The university has committed to reduce greenhouse gas emissions 20 percent from 2000 levels by 2020. Despite an increase in building space, Clemson has reduced energy consumption 6 percent since 2005. The campus utilizes cogeneration and steam trap systems and has implemented temperature setbacks. Nearly all buildings are equipped with steam line insulation and energy management systems, and the campus includes a solar hot water system.
Clemson's dining halls purchase food from 33 local sources and serve meat, dairy, and produce from the on-campus farm. Exclusively fair trade coffee is served on campus. Reusable bags and take-out containers are available in the dining halls; customers receive discounts for using reusable mugs; and two dining halls are trayless. Unwanted items are collected and donated during move-out.
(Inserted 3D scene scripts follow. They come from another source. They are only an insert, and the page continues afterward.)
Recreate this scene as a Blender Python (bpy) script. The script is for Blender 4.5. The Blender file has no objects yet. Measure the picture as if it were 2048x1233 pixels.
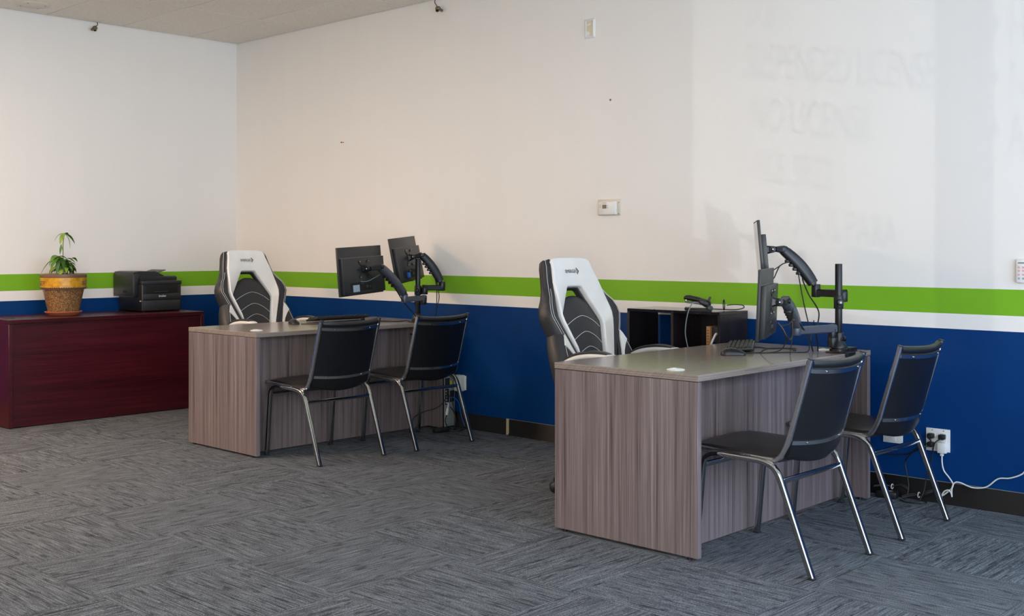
import bpy, bmesh, math, random
from mathutils import Vector, Matrix

# ------------------------------------------------------------------ camera, world, lights, exposure
SC = bpy.context.scene
COL = SC.collection
PI = math.pi
R = math.radians

cam_data = bpy.data.cameras.new('camera')
cam = bpy.data.objects.new('camera', cam_data)
COL.objects.link(cam)
cam.location = (0, 0, 1.26)
cam.rotation_euler = (R(90), 0, R(-46.7))
cam_data.sensor_width = 36
cam_data.lens = 2243 / 2048 * 36
cam_data.shift_y = -120.5 / 2048
cam_data.clip_start = 0.05
SC.camera = cam

SC.view_settings.view_transform = 'Standard'
SC.view_settings.look = 'None'
SC.view_settings.exposure = 0.06
SC.view_settings.gamma = 1.0
SC.view_settings.use_curve_mapping = False
SC.cycles.use_denoising = True
SC.cycles.max_bounces = 8
SC.cycles.diffuse_bounces = 5
SC.cycles.caustics_reflective = False
SC.cycles.caustics_refractive = False
SC.cycles.sample_clamp_indirect = 6

world = bpy.data.worlds.new('sky')
SC.world = world
world.use_nodes = True
bg = world.node_tree.nodes['Background']
bg.inputs['Color'].default_value = (0.96, 0.87, 0.92, 1)
bg.inputs['Strength'].default_value = 1.35


def area_light(name, loc, rot, sx, sy, power, color, spread=180):
    d = bpy.data.lights.new(name, 'AREA')
    d.shape = 'RECTANGLE'
    d.size, d.size_y = sx, sy
    d.energy = power
    d.color = color
    d.spread = R(spread)
    o = bpy.data.objects.new(name, d)
    COL.objects.link(o)
    o.location = loc
    o.rotation_euler = rot
    return o


# daylight entering through the shop-front glazing (behind the camera)
area_light('added_fill_left', (-1.9, -0.95, 1.45), (R(90), 0, 0), 2.6, 2.5, 232, (1.0, 0.90, 0.74))  # warm fill added with the left bays to brighten the left wall
area_light('daylight_middle', (1.0, -0.95, 1.45), (R(90), 0, 0), 2.9, 2.5, 176, (0.70, 0.83, 1.0))
area_light('daylight_right', (4.0, -0.95, 1.45), (R(90), 0, 0), 2.6, 2.5, 100, (0.54, 0.73, 1.0))
# ceiling lamps, all outside the frame; the one by the left wall is warm
TROFFERS = [(0.4, 7.6, 165, (1.0, 0.61, 0.34)), (-0.9, 6.4, 28, (1.0, 0.96, 0.94)), (-1.6, 3.4, 11, (1.0, 0.96, 0.94)),
            (3.0, 6.2, 16, (1.0, 0.96, 0.94))]
for tx, ty, tp, tc in TROFFERS:
    area_light('ceiling_lamp_glow', (tx, ty, 3.0), (0, 0, 0), 0.55, 1.15, tp, tc)
# low sunlight thrown up and in through the right-hand panes by a bright surface in the parking lot
SUN_DIR = Vector((1.0, 1.0, 0.161)).normalized()
spot_d = bpy.data.lights.new('reflected_sun', 'SPOT')
spot_d.energy = 18000
spot_d.shadow_soft_size = 0.12
spot_d.spot_size = R(3.6)
spot_d.spot_blend = 0.25
spot_d.color = (1.0, 0.98, 0.94)
spot = bpy.data.objects.new('reflected_sun', spot_d)
COL.objects.link(spot)
spot.location = Vector((3.15, -0.6, 1.45)) - SUN_DIR * 60
spot.rotation_euler = (-SUN_DIR).to_track_quat('Z', 'Y').to_euler()


# ------------------------------------------------------------------ materials
def lin(c):
    out = []
    for v in c:
        v = v / 255.0
        out.append(v / 12.92 if v <= 0.04045 else ((v + 0.055) / 1.055) ** 2.4)
    return (out[0], out[1], out[2], 1.0)


class NT:
    def __init__(self, name):
        self.m = bpy.data.materials.new(name)
        self.m.use_nodes = True
        self.t = self.m.node_tree
        self.n = self.t.nodes
        self.p = self.n['Principled BSDF']
        self.out = self.n['Material Output']

    def node(self, typ, **kw):
        nd = self.n.new(typ)
        for k, v in kw.items():
            setattr(nd, k, v)
        return nd

    def link(self, a, b):
        self.t.links.new(a, b)

    def setp(self, **kw):
        for k, v in kw.items():
            self.p.inputs[k.replace('_', ' ')].default_value = v

    def coords(self, kind='Object'):
        return self.node('ShaderNodeTexCoord').outputs[kind]

    def mapping(self, vec, scale=(1, 1, 1), loc=(0, 0, 0), rot=(0, 0, 0)):
        m = self.node('ShaderNodeMapping')
        m.inputs['Scale'].default_value = scale
        m.inputs['Location'].default_value = loc
        m.inputs['Rotation'].default_value = rot
        self.link(vec, m.inputs['Vector'])
        return m.outputs[0]

    def noise(self, vec, scale=1.0, detail=2.0, rough=0.5, dist=0.0):
        nd = self.node('ShaderNodeTexNoise')
        nd.inputs['Scale'].default_value = scale
        nd.inputs['Detail'].default_value = detail
        nd.inputs['Roughness'].default_value = rough
        nd.inputs['Distortion'].default_value = dist
        self.link(vec, nd.inputs['Vector'])
        return nd.outputs['Fac']

    def ramp(self, fac, stops, interp='LINEAR'):
        nd = self.node('ShaderNodeValToRGB')
        cr = nd.color_ramp
        cr.interpolation = interp
        while len(cr.elements) < len(stops):
            cr.elements.new(0.5)
        for e, (pos, c) in zip(cr.elements, stops):
            e.position = pos
            e.color = c if len(c) == 4 else lin(c)
        self.link(fac, nd.inputs[0])
        return nd.outputs[0]

    def mix(self, fac, a, b, mode='MIX'):
        nd = self.node('ShaderNodeMix', data_type='RGBA', blend_type=mode)
        for src, sock in ((fac, nd.inputs[0]), (a, nd.inputs[6]), (b, nd.inputs[7])):
            if hasattr(src, 'default_value') or hasattr(src, 'links'):
                self.link(src, sock)
            else:
                sock.default_value = src
        return nd.outputs[2]

    def math(self, op, a, b=None):
        nd = self.node('ShaderNodeMath', operation=op)
        for i, s in enumerate((a, b)):
            if s is None:
                continue
            if hasattr(s, 'links'):
                self.link(s, nd.inputs[i])
            else:
                nd.inputs[i].default_value = s
        return nd.outputs[0]

    def bump(self, h, strength=0.2, dist=0.01):
        nd = self.node('ShaderNodeBump')
        nd.inputs['Strength'].default_value = strength
        nd.inputs['Distance'].default_value = dist
        self.link(h, nd.inputs['Height'])
        self.link(nd.outputs[0], self.p.inputs['Normal'])


def plain(name, c, rough=0.5, metal=0.0, spec=0.5, bump=None, coat=0.0):
    m = NT(name)
    m.setp(Base_Color=lin(c), Roughness=rough, Metallic=metal)
    m.p.inputs['Specular IOR Level'].default_value = spec
    if coat:
        m.p.inputs['Coat Weight'].default_value = coat
        m.p.inputs['Coat Roughness'].default_value = 0.15
    co = m.coords()
    # faint tone variation keeps large faces from reading as flat colour
    f = m.noise(co, 6.0, 3.0)
    a = tuple(max(0, v * 0.94) for v in lin(c)[:3]) + (1,)
    b = tuple(min(1, v * 1.05) for v in lin(c)[:3]) + (1,)
    m.link(m.ramp(f, [(0.3, a), (0.7, b)]), m.p.inputs['Base Color'])
    if bump:
        m.bump(m.noise(co, bump[0], 3.0), bump[1], 0.004)
    return m.m


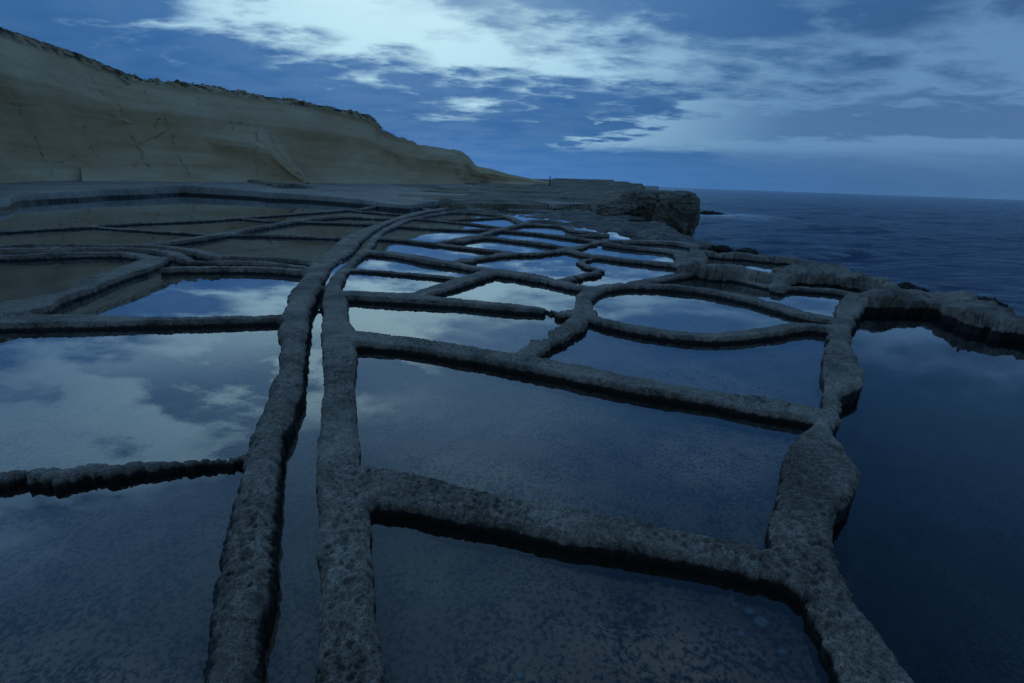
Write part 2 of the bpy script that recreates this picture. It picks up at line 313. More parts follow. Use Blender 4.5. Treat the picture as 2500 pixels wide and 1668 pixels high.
 ('farthest thin ridge left of the channel bend', -.008, .9, [(860,513,.13),(928,519,.13),(1000,524,.13)]),
 ('low arched ridge beyond the channel bend', .03, .7, [(889,508,.16),(930,502,.18),(970,501,.2),(1020,506,.2),(1075,513,.2)]),
 # worn blocks on the seaward edge
 ('large worn block at the sea edge beside the dark pool', .12, 3.0, [(2098,716,.20),(2140,716,.30),(2200,715,.36),(2270,716,.36),(2320,722,.36),(2380,744,.34),(2460,768,.36),(2560,788,.4),(2750,850,.45),(3400,1060,.6),(3900,1250,.7)]),
 ('long hump-backed block at the sea edge above the right pans', .17, 3.0, [(1690,640,.22),(1750,648,.25),(1802,652,.25),(1887,660,.28),(1938,656,.34),(2010,656,.38),(2070,662,.36),(2110,670,.34),(2150,684,.28),(2190,700,.2)]),
 ('low outer rim of rock beside the open sea', .05, 2.4, [(1700,606,.25),(1740,617,.2),(1800,620,.2),(1853,625,.22),(1900,628,.25),(1950,634,.22),(1985,640,.2)]),
 ('short cross wall between the hump-backed block and the thin ridge', .04, .9, [(1913,662,.16),(1905,680,.16),(1903,698,.16)]),
 ('short rock bridge between two small sea-side pits', .05, .9, [(1705,612,.26),(1700,625,.3),(1690,642,.3)]),
]
# ledges and shelves: label, name, top level, edge softness, outline
def reach(pts, z, back): return [on(x, y, z) for x, y in pts] + back
SHELVES = [
 ('pale smooth rock shelf', 'rock_shelf', .15, .10, reach([(-420,560),(-200,528),(-60,510),(0,500),(43,486),(110,481),(181,478),(250,474),(319,472),(447,467),(506,470),(634,477),(649,480),(740,483),(889,494),(949,502),(1000,505),(1077,496),(1162,496),(1300,498),(1349,505),(1400,505),(1450,507),(1520,513)], .15, [(9.2,31.5),(17,60),(27,95),(30,130),(-150,130),(-150,10)])),
 ('long low rock ledge', 'rock_ledge', .38, .12, reach([(700,464.5),(800,465),(1055,468),(1120,473),(1183,469),(1190,474)], .38, [(-1,58),(-2,130),(-60,130),(-40,60)])),
]
# rough flat of low broken rock and puddles between the far pans and the headland
ROUGH = [on(x, y, 0) for x, y in [(1090,506),(1300,506),(1450,510),(1560,525),(1700,560),(1760,600),(1690,598),(1600,583),(1560,566),(1480,562),(1440,556),(1400,549),(1350,543),(1290,541),(1260,530),(1200,515),(1120,512)]]
# the shore: everything on its sea side drops away
SHORE = [on(x, y, -.2) for x, y in [(1575,505),(1640,560),(1700,594),(1760,613),(1860,623),(1980,642),(2050,660),(2110,672),(2180,698),(2225,715),(2340,728),(2420,756),(2600,800),(2900,890)]]
SEA_POLY = SHORE + [(60, 0), (200, 60), (200, 200), (30, 104), (17.8, 62), (10.5, 33)]
DEEP_POLY = [on(x, y, -.1) for x, y in [(2110,730),(2085,800),(2100,870),(2115,930),(2060,1000),(2110,1130),(2040,1250),(2060,1400),(2200,1600),(2340,1790)]] + [(6, 0), (9, 4), on(2700, 830, -.1), on(2380, 760, -.1), on(2200, 728, -.1)]

# ------------------------------------------------------------------ the rock field: nodes on rings round the viewer's standpoint, finer where nearer
NC = 1360
TH = np.radians(np.linspace(-66, 66, NC))
rr = []; r = .72
while r < 95:
    rr.append(r)
    a = math.atan2(EYE, r); st_px = math.radians(.078) * r / (math.sin(a) * math.cos(a)) if r < 30 else 9
    r += min(st_px, .0065 * r)
RR = np.array(rr); NR = len(RR)
X = RR[:, None] * np.sin(TH)[None]; Y = RR[:, None] * np.cos(TH)[None]
print('grid', NR, NC)
KS = .022
S = np.zeros((NR, NC)); ZS = np.zeros((NR, NC)); GX = np.zeros((NR, NC)); GY = np.zeros((NR, NC)); RG = np.zeros((NR, NC))
RE_ = np.zeros((NR, NC)); BD = np.full((NR, NC), 9.0); OWN = np.full((NR, NC), -1, np.int32)
def window(pts, marg):
    P = np.array(pts); R_ = np.hypot(P[:, 0], P[:, 1]); t = np.arctan2(P[:, 0], P[:, 1])
    # nearest distance of the segment to the origin is bounded by sampling
    Q = np.concatenate([P[:-1] + (P[1:] - P[:-1]) * f for f in (0, .25, .5, .75, 1)]) if len(P) > 1 else P
    R_ = np.hypot(Q[:, 0], Q[:, 1]); t = np.arctan2(Q[:, 0], Q[:, 1])
    r0, r1 = max(R_.min() - marg, .3), R_.max() + marg; dt = marg / r0
    return slice(*np.searchsorted(RR, [r0, r1])), slice(*np.searchsorted(TH, [t.min() - dt, t.max() + dt]))
def stations(L, z):
    C = []; Wd = []
    for s in L:
        if len(s) == 4:
            a, b = np.array(on(s[0], s[1], z)), np.array(on(s[2], s[3], z)); C.append((a + b) / 2); Wd.append(np.hypot(*(a - b)) / 2)
        else:
            C.append(np.array(on(s[0], s[1], z))); Wd.append((s[2] if len(s) == 3 else HW) * (.74 if z < .04 else .8))
    C = np.array(C); Wd = np.array(Wd)
    # where both edges were given, keep only the width across the run
    for i, s in enumerate(L):
        if len(s) == 4:
            a, b = np.array(on(s[0], s[1], z)), np.array(on(s[2], s[3], z))
            d = C[min(i + 1, len(C) - 1)] - C[max(i - 1, 0)]; d = d / np.hypot(*d)
            Wd[i] = abs((b - a)[0] * d[1] - (b - a)[1] * d[0]) / 2
    # smooth the run
    n = len(C); T_ = np.arange(n); q = np.linspace(0, n - 1, (n - 1) * 3 + 1)
    def cr(A):
        i = np.clip(np.floor(q).astype(int), 0, n - 2); f = q - i
        p0, p1, p2, p3 = A[np.maximum(i - 1, 0)], A[i], A[i + 1], A[np.minimum(i + 2, n - 1)]
        if A.ndim > 1: f = f[:, None]
        return .5 * (2 * p1 + (p2 - p0) * f + (2 * p0 - 5 * p1 + 4 * p2 - p3) * f ** 2 + (3 * p1 - p0 - 3 * p2 + p3) * f ** 3)
    return cr(C), np.maximum(cr(Wd), .04)
MARG = .34
def add_field(sl, d, gx, gy, z, rag, idx, re, k=KS):
    w = np.exp(np.clip(-d / k, -60, 14)); w[d > MARG] = 0
    S[sl] += w; ZS[sl] += w * z; GX[sl] += w * gx; GY[sl] += w * gy; RG[sl] += w * rag; RE_[sl] += w * re
    b = d < BD[sl]; BD[sl] = np.where(b, d, BD[sl]); OWN[sl] = np.where(b, idx, OWN[sl])
for idx, (lab, z, rag, L) in enumerate(RIDGES):
    C, Wd = stations(L, z)
    if 'thin ragged' in lab: Wd = Wd * np.where(np.arange(len(Wd)) < 8, 1.0, .62)
    sl = window(C, MARG + Wd.max()); x0, y0 = X[sl], Y[sl]
    if x0.size == 0: continue
    d = np.full(x0.shape, 9.0); gx = np.zeros(x0.shape); gy = np.zeros(x0.shape)
    for i in range(len(C) - 1):
        s2 = window(C[i:i + 2], MARG + max(Wd[i:i + 2]))
        ss = (slice(max(s2[0].start - sl[0].start, 0), max(s2[0].stop - sl[0].start, 0)), slice(max(s2[1].start - sl[1].start, 0), max(s2[1].stop - sl[1].start, 0)))
        xx, yy = x0[ss], y0[ss]
        if xx.size == 0: continue
        ab = C[i + 1] - C[i]; t = np.clip(((xx - C[i, 0]) * ab[0] + (yy - C[i, 1]) * ab[1]) / (ab @ ab + 1e-12), 0, 1)
        ex, ey = xx - C[i, 0] - t * ab[0], yy - C[i, 1] - t * ab[1]; e = np.hypot(ex, ey) + 1e-9
        dd = e - (Wd[i] + (Wd[i + 1] - Wd[i]) * t); k = dd < d[ss]
        d[ss] = np.where(k, dd, d[ss]); gx[ss] = np.where(k, ex / e, gx[ss]); gy[ss] = np.where(k, ey / e, gy[ss])
    re = {0: .06, 1: .034, 30: .034}.get(idx, .02) if idx < len(RIDGES) - 5 else .07
    add_field(sl, d, gx, gy, z, rag, idx, re)
NRG = len(RIDGES)
def poly_sdf(P, x, y):
    P = np.array(P); d = np.full(x.shape, 1e9); ins = np.zeros(x.shape, bool); gx = np.zeros(x.shape); gy = np.zeros(x.shape)
    for i in range(len(P)):
        a, b = P[i], P[(i + 1) % len(P)]; ab = b - a
        t = np.clip(((x - a[0]) * ab[0] + (y - a[1]) * ab[1]) / (ab @ ab + 1e-12), 0, 1)
        ex, ey = x - a[0] - t * ab[0], y - a[1] - t * ab[1]; e = np.hypot(ex, ey); k = e < d
        d = np.where(k, e, d); gx = np.where(k, ex, gx); gy = np.where(k, ey, gy)
        if abs(ab[1]) > 1e-9: ins ^= ((a[1] > y) != (b[1] > y)) & (x < (b[0] - a[0]) * (y - a[1]) / ab[1] + a[0])
    sg = np.where(ins, -1.0, 1.0); q = sg / np.maximum(d, 1e-6)
    return d * sg, gx * q, gy * q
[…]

All new buildings and major renovations must achieve LEED Silver certification, and there are 15 LEED-certified buildings on campus. Seventy-seven percent of construction waste is diverted from traditional disposal. The university has installed dual-flush toilets and low-flow showerheads, and the campus features green roofs and porous pavement to manage stormwater.
The members of Students for Environmental Action have worked to encourage professors to discuss climate change, improve recycling, help at the organic farm, host events and festivals to involve their peers in sustainability, and bring a group to a clean energy rally. Other student groups learn about green building principles, encourage the use of safe pesticides, and lead service projects.
Clemson offers incentives to carpoolers, including discounted and reserved parking. Student fees and government grants subsidize the local bus system, which provides free service around campus and to local destinations for the whole community. A bike-sharing program was launched in the fall of 2010, and main roads through campus are being closed to cars.
The Clemson University Foundation makes a list of all holdings, to the extent possible, available online to the public. A list of votes cast on proxy resolutions on a company-specific level is accessible online to the public.
The foundation aims to optimize investment returns within acceptable risk parameters. It has not invested the endowment in on-campus sustainability projects, renewable energy funds, or community development loan funds. The foundation uses investment managers who consider environmental and sustainability factors.
The foundation is unable to vote proxies, as the entire endowment is invested in mutual funds or other commingled investment vehicles.